Read an essay, analyze the ideas, and write a paper using your analysis to bring the text to a new light. It's a three-step process in which I have become more than familiar with over the course of this semester. As a critical reader, you develop appreciation for certain aspects of literature that you favor to read. Whether it's the style in which ideas are presented, the organization of text, or the ideas itself, all literature contain characteristics that make it unique or just flat out likeable. These characteristics vary from author to author. Like a fingerprint, it's what makes them unique. Regarding the essays that I have read this semester, two authors stick out like a sore thumb when considering the development of their ideas from beginning to end and how it makes them unique. Susan Bordo's "Beauty (Re) Discovers the Male Body," and Judith Butler's "Besides Oneself," discusses societal norms but with differing opinions, styles, and organization of text. .
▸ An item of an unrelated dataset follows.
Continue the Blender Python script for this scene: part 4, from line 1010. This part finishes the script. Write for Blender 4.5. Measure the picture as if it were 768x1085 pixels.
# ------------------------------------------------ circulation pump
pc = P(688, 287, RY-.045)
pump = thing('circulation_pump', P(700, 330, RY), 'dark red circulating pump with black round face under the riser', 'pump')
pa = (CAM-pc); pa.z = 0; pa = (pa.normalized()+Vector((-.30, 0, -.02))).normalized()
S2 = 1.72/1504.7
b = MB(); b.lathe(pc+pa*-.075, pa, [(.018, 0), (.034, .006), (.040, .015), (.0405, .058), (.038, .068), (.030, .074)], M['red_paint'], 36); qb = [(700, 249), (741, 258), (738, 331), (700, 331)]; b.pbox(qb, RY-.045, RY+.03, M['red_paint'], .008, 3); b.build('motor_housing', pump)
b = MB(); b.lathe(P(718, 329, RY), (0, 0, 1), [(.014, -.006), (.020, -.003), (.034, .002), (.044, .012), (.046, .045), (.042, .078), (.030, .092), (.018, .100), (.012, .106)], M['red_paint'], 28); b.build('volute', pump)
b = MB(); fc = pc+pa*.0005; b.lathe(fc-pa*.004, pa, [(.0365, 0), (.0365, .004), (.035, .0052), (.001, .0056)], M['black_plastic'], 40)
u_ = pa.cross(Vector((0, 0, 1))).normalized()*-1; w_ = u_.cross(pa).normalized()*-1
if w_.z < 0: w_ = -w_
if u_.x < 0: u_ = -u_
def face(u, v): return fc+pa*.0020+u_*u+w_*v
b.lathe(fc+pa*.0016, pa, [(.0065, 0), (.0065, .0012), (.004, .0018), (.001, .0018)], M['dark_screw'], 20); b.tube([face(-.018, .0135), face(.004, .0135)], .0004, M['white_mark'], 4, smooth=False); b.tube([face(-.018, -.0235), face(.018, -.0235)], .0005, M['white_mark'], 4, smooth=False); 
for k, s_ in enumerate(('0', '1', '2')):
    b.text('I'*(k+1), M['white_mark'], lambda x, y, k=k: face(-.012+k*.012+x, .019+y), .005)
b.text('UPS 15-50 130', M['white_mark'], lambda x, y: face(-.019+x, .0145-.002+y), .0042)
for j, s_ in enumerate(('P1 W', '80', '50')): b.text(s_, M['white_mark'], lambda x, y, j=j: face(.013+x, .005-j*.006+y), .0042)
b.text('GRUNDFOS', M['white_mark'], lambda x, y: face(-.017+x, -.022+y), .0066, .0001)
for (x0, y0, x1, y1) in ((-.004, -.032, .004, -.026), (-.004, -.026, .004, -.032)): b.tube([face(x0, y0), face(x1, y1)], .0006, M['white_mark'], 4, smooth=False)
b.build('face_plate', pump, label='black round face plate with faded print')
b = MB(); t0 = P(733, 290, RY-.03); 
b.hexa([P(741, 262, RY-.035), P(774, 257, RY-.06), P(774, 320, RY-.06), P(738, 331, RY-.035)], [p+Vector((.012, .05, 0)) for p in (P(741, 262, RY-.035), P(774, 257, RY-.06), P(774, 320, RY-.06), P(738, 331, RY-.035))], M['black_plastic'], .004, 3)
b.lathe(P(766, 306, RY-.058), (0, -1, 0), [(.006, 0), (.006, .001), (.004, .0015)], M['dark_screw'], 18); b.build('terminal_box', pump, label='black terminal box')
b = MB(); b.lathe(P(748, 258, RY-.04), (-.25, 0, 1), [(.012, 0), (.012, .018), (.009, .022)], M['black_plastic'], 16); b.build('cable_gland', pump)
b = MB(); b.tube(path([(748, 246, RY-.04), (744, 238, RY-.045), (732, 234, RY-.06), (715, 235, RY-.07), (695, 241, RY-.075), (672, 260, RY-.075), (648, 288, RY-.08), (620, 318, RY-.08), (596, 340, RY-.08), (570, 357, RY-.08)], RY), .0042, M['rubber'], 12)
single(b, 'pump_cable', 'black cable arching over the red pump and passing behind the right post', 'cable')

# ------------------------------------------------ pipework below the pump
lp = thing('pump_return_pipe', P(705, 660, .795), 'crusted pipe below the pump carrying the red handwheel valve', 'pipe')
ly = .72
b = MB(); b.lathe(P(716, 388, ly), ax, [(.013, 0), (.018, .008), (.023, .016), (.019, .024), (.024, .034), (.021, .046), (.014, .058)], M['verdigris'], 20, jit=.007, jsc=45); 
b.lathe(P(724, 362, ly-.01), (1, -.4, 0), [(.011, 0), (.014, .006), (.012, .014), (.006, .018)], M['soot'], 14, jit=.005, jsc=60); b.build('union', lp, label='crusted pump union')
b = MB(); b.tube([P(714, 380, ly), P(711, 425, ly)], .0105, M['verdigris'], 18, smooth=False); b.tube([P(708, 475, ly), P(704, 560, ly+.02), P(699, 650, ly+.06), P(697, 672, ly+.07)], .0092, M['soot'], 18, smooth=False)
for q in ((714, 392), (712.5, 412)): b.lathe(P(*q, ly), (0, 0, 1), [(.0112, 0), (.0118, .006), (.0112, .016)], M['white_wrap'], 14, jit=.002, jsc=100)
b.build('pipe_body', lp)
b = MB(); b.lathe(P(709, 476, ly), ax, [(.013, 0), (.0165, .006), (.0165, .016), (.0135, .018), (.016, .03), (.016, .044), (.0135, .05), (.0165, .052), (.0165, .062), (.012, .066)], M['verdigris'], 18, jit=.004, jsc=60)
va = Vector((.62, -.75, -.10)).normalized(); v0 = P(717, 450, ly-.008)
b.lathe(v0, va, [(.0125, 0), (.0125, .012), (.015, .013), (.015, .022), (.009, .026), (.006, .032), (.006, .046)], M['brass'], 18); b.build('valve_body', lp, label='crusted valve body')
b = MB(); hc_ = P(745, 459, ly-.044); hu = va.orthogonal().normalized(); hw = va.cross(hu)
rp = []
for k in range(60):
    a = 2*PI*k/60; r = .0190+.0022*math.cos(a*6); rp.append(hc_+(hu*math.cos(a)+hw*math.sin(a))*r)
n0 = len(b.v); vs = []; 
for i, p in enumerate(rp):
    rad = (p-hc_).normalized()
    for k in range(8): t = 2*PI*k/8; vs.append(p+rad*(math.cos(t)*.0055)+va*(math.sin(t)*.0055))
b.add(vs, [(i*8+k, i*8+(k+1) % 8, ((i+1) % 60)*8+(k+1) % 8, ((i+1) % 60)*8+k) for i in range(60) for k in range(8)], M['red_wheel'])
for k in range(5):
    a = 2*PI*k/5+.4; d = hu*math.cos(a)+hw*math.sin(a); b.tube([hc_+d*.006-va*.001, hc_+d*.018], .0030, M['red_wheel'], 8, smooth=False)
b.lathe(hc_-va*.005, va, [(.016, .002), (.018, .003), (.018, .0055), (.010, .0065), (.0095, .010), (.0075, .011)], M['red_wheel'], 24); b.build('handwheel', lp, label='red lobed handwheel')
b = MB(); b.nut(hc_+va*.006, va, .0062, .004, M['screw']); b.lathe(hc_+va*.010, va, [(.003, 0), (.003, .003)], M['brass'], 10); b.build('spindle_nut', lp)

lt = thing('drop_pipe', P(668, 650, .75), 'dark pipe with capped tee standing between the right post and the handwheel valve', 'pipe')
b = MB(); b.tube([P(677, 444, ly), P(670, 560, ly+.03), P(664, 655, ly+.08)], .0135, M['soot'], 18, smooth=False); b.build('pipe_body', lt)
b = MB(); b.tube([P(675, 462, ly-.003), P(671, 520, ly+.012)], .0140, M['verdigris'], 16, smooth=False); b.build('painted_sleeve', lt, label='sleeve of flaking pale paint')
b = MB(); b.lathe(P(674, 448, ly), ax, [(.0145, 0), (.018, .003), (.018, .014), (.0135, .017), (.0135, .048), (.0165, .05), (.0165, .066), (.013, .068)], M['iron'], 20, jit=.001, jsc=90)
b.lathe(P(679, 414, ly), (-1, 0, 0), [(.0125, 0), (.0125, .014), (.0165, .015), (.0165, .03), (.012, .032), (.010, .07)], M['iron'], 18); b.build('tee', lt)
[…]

Bordo's ideas are definitive and easy to spot. Page after page the reader is able to read along, chuckle and infer exactly what she has to say. She presents insight and interpretation from experience and history in relation to her ideas about societal norms that she explores with her readers. With a picture book like essence, she will even occasionally plug a picture next to her text that visually describes her ideas. Butler's piece on the other hand can be considered the antichrist of Bordo's writing. Her ideas are somewhat hidden, complex, and presented through language and language only; incorporating sophisticated ideas that are both theoretical and factual, as well as using complex vocabulary to paint the portrait of her ethical approach to societal norms.
Both authors discuss their ideas about societal norms revolving around self-identity and more precisely, the human body. In the beginning of her essay, Susan Bordo approaches the external body by discussing the overall appearance of one's self (in particular male models) and the judgment of others that comes hand in hand with one's physical appearance.